That's Our Pop!

Bubbling up with sugar-infused zing, old-school soda beverages evoke youth, fun, nostalgia—and living dangerously
Classic mid-century sodas: Moxie, Dr. Pepper, and Squirt.
Edgar Bergen (left) and his sidekick dummy Charlie McCarthy entertain over the classic big red cooler of Coca-Cola, their weekly radio show's sponsor, advertisement from 1950.

As the 20th century neared its end, it became apparent to many people that we were facing a soda crisis.

Soda, soda pop, pop, the soft drink—whatever you call it—was under fire. Once an innocent, indeed playful beverage—enjoy that pop of fizz as the bottle opens—it was suddenly something to be shunned, its image sordid, sullied, and sinful.

Schools began banning it. Politicians threatened to tax it. Killjoy nutritionists blamed it for obesity, osteoporosis, tooth decay, diabetes, and kidney stones. And if, heaven forbid, ingredients include caffeine, the Center for Science in the Public Interest warned, foolhardy drinkers face “nervousness, irritability, sleeplessness, and rapid heartbeat.”

Just this year, the Center went as far as holding a National Soda Summit, featuring mayors and congress members, “to broaden and strengthen comprehensive policy initiatives to reduce soda consumption and improve America's health.”

In some circles, a mom or dad might as well hand their child a cigarette as a soda.

Then why is John Nese, “arguably the nicest guy in the world,” according to one customer, smiling as he stands amidst 550 varieties of soda?

It’s because he loves soda.

Why?

The fizz. The flavor. The natural goodness. The memories.

“For me, when I was a little kid we went on a family vacation to Happy Camp, up near the Oregon border,” Nese remembers. “I saw water bubbling out of the ground and tasted it. It was carbonated! I said, if I could pipe it to my school, if I could put in pipes, we could have soda in school instead of water!”

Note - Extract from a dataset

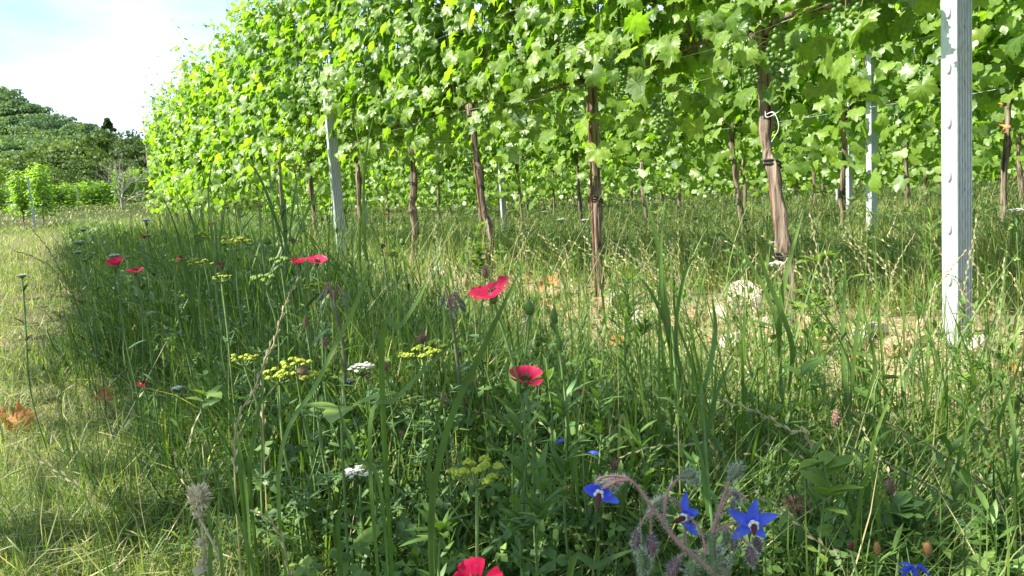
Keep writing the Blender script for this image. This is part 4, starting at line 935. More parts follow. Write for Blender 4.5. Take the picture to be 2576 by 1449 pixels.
def blueflower(px, py, d, wpx, label, tint=.4, mat='blue', name='cornflower', cat='cornflower', n=9, grp='small blue flowers'):
    if d > 1.4: d *= .66; wpx *= 1.15
    p = at(px, py, d); W = wpx / FPX * d; path = stem_to(p, (0, .01)); b = path[0] + (0, 0, .01); t = thing(name, label, cat, b, 0, grp); path = path - b; p = p - b
    g = Geo(); add_tube(g, path, .0009, 5, .4); stem_leaves(g, path, 6, .04, LN, s1=.8); v, f = ico(1); g.add(v * np.array([.12, .12, .2]) * W + p - (0, 0, W * .15), f, .3); obj('stem', g, M['stem'], t); h = Geo()
    for k in range(n):
        a = k * 2 * np.pi / n + fr.normal() * .2; e = fr.uniform(.0, .7); dd = np.array([math.cos(a) * math.cos(e), math.sin(a) * math.cos(e), math.sin(e)]); tv, tf = lance(W * .55, W * .12, 4, .2)
        tv = tv.copy(); tv[:, 0] *= .4 + 1.6 * (tv[:, 1] / (W * .55)); scatter(h, tv, tf, rot_to(np.array([[-dd[0] * .5, -dd[1] * .5, 1]]), dd[None]), p[None], 1, np.clip(tint + fr.normal() * .15, 0, 1))
    obj('flower_head', h, M[mat], t)
for a_ in [(368, 558, 2.6, 28, 'bright blue cornflower at left near the far grass edge'), (1408, 1112, .8, 26, 'small blue flower above the borage, left one of two'), (1490, 1143, .78, 30, 'small blue flower above the borage, right one of two'),
           (1384, 1023, .95, 10, 'tiny pale blue speedwell, lower of the two left of the pods'), (1395, 996, 1.0, 8, 'tiny pale blue speedwell, upper of the two left of the pods'), (405, 640, 2.2, 10, 'tiny blue flower left of the small red flax'), (560, 790, 1.2, 9, 'tiny blue flower deep in the shaded grass at left')]: blueflower(*a_)
for a_ in [(490, 512, 2.6, 18, 'lilac flower beside the grass tips at left'), (690, 450, 2.4, 16, 'lilac flower high among the tall grass'), (625, 622, 1.9, 14, 'pale lilac flower between the umbels at left'), (745, 660, 1.5, 12, 'pale lilac flower by the striped pod')]: blueflower(*a_, mat='palepurple', name='lilac_flower', cat='flower', grp='small lilac flowers')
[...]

As summer rolls around and people plan parties, how many give thought, real thought, to the soda they will serve? The chardonnay, sure, they’ll study up on that. Some like oak, others prefer the pure fruit. Beer? They’ll lay in a supply of lager for some, pale ale for others, a black porter for uncle Jack.

And of course there’s sugar-free sparkling water for the cautious, and energy drinks for fans of extreme everything. And Coke. And Diet Coke.

That’s not good enough for Nese, a third-generation Angeleno whose store, Galco’s Soda Pop Stop, began as a grocery in 1897. He carries bottles of Lemmy Sparkling Lemonade, Bulldog root beer, Dr. Brown’s Cel-Ray (flavored with extract of celery seed), Dry Soda Rhubarb, Americana Black Cherry, and Almdudler Krauterlimonade (the national soft drink of Austria).

“You can just dream of flavors,” Nese says. “I like mint. A lot of people don’t like mint. Have you ever had a banana-flavored soda? We have them. We have cucumber soda.”

“We have little brands of soda that still come in glass bottles and are still made with cane sugar. They’re made using real ingredients.”
But Nese isn’t just selling stuff. He selling an idea—and it’s one we might want to adopt this summer when it’s time to pop a sugar-infused beverage while warding off the nutrition police among us, whether they be our mothers, spouses, or so-called friends.

His message goes back to his memories, back when radio dramas were giving way to TV. It was a time before “each American,” according to one media account of a Purdue University study, drank 597 cans of soda a year—consuming thereby 32 pounds of sugar.

“Today, people have soda 20 times a day,” Nese says, surprisingly rueful, perhaps, for a guy who hawks soda. Drinking soda in such vast quantities, day in and day out, means that drinking soda is no longer “a big thing.” For Nese, that’s bad.

Back in the 1950s, he says, drinking a soda was a big thing, not something done casually, while working or sitting around the house. At the Nese residence, in fact, no soda could be found. “We had milk and water in our refrigerator, maybe orange juice occasionally.”